“This was the first time my wife had met a seat filler. It was fish-out-of-water vibes.”

Producer Mark Herbert won the outstanding British Film Bafta for This Is England with writer/director Shane Meadows at the 2008 ceremony.
The pair had been nominated in the same category three years earlier for Dead Man’s Shoes, losing to Pawel Pawlikowski’s My Summer Of Love. Herbert and director Chris Morris previously won the best short film Bafta in 2003 for My Wrongs 8245-8249 & 117, and Herbert went on to win TV Baftas for miniseries This Is England ’88 and This Is England ’90 (shared with Meadows, Jack Thorne and Rebekah Wray Rogers). He won a Primetime Emmy last year for miniseries Adolescence.
In 2008, you were nominated alongside Atonement, The Bourne Ultimatum, Control and Eastern Promises. Did you fancy your chances?
No, we were up against some pretty big hitters. We had prepped ourselves for it not being our night, which is why I had booked a flight to go to Berlin film festival at 8am the next morning.
Do you remember who presented the award?
Sylvester Stallone. You forget where he’s at now with the whole US politics, but back then, he was Rocky, he was Rambo to us. I grew up watching him. So we were like, “Oh my God.” And then he said our names, and we were surprised and overwhelmed and proud and shocked. We went up and my first words were, “Bloody hell, Sylvester Stallone.”
And what about your speech?
The way we divided our roles, I thanked everybody. I would get the technical things in, and then hand over to Shane to say something really funny and warm. I’d be the straight man. I’d be the Wise to his Morecambe.
What are your big memories of the night?
When we won for My Wrongs, it was Odeon Leicester Square. This was at the Royal Opera House in Covent Garden, and it was grand. Also, my wife had come, it was a bigger thing for us. We had the most amazing night, like going backstage and doing all this crazy press. And this was the first time my wife had met a seat filler. She had gone, “You can’t sit there, that’s my husband’s seat,” after we had gone up to get the award. And he’s like, “No, I’m a seat filler.” It was complete fish-out-of-water vibes.

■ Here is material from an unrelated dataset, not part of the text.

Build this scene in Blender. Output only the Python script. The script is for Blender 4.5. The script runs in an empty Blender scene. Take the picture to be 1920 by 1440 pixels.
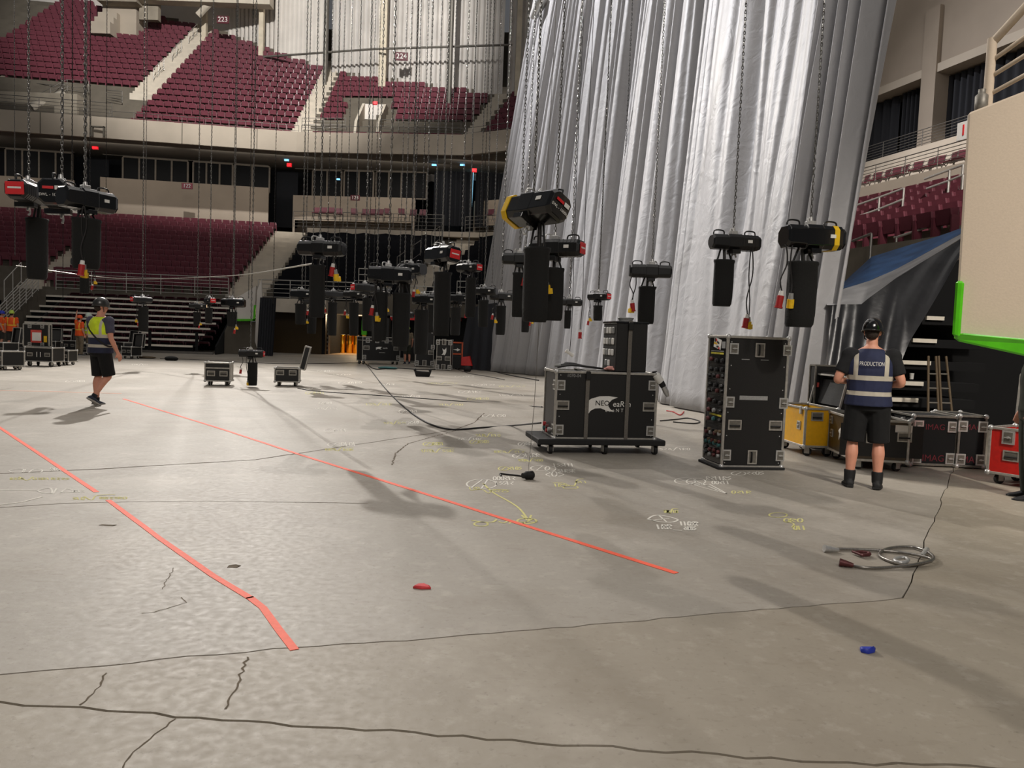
import bpy, bmesh, math, random
import numpy as np
from mathutils import Vector, Matrix, Euler
SC = bpy.context.scene
COL = SC.collection
# ---------------- camera -------------------------------------------------
FPX = 1440.0; CH = 1.5
PIT = math.radians(3.58); ROL = 0.038
cF = Vector((0, math.cos(PIT), -math.sin(PIT))); cU0 = Vector((0, math.sin(PIT), math.cos(PIT)))
cR = math.cos(ROL)*Vector((1, 0, 0)) + math.sin(ROL)*cU0
cU = -math.sin(ROL)*Vector((1, 0, 0)) + math.cos(ROL)*cU0
CAM = Vector((0, 0, CH))
cd = bpy.data.cameras.new('camera'); cam = bpy.data.objects.new('camera', cd); COL.objects.link(cam)
cd.sensor_width = 36; cd.lens = 36*FPX/1920; cd.clip_end = 300
cam.matrix_world = Matrix(((cR.x, cU.x, -cF.x, 0), (cR.y, cU.y, -cF.y, 0), (cR.z, cU.z, -cF.z, CH), (0, 0, 0, 1)))
SC.camera = cam
# ---------------- exposure, world, lamps ---------------------------------
SC.view_settings.view_transform = 'Standard'; SC.view_settings.look = 'None'
SC.view_settings.exposure = 0.0; SC.view_settings.gamma = 1.0; SC.view_settings.use_curve_mapping = False
W = bpy.data.worlds.new('arena_air'); SC.world = W; W.use_nodes = True
W.node_tree.nodes['Background'].inputs[0].default_value = (0.93, 0.95, 1.0, 1)
W.node_tree.nodes['Background'].inputs[1].default_value = 0.085
def spot(loc, tgt, power, ang, size=0.5, col=(1, .95, .88), blend=.5):
    l = bpy.data.lights.new('arena_spot', 'SPOT'); l.energy = power; l.spot_size = math.radians(ang)
    l.spot_blend = blend; l.shadow_soft_size = size; l.color = col
    o = bpy.data.objects.new('arena_spot', l); COL.objects.link(o); o.location = loc
    o.rotation_euler = (Vector(tgt)-Vector(loc)).to_track_quat('-Z', 'Y').to_euler(); return o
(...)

After the awards, all the winners have the photograph taken, and that year there was No Country For Old Men and these amazing film stars with their trophies, with me and Shane. And then we all got on the bus with, like, Javier Bardem to go to the meal at Grosvenor House in Mayfair. The photograph took about an hour, so you’re just desperate for a drink and to see everybody else. At the dinner, they had place mats and cushions themed for the films, but by the time we got there, everyone had nicked them.
Did you make your flight to Berlin?
The thing about the flight, we were showing [Chris Waitt’s] A Complete History Of My Sexual Failures in Berlin, produced by Mary Burke. They made these condoms to promote the film that had ‘sexual failure’ printed on them, and they’d given out too many. So before the big public screening, which was when I was getting out there, Mary ordered another 150 condoms and got them delivered to the Warp office.
After the ceremony, my wife was staying in London and didn’t want to take the Bafta trophy. I had some luggage in the hold, and in my flight bag I had a toothbrush, toothpaste, a Bafta and 150 condoms. I got stopped at security in Stansted, and they took it all out – the Bafta is heavy and you could do some damage. I’d been up till 4am, and only had two hours’ kip. There were a lot of people in the film industry on the same flight, and I’m stood there holding everyone up while security is having their photograph taken with the Bafta.
What impact did the Bafta win have on Warp?
Even before the Bafta, This Is England had elevated us a little bit more into that other, bigger thing. The Bafta was an amazing sort of full stop to that success of This Is England. Actually, going to Berlin the day after the awards, I had some amazing meetings. It’s classic, you win a Bafta, and some of the meetings that were a maybe suddenly become a tick.
Where do you keep your Bafta awards?
I’ve got two in my office at home, one in my downstairs toilet with the Emmy, and then my mum’s got the other one. She borrowed it two years ago, and she seems to have commandeered it.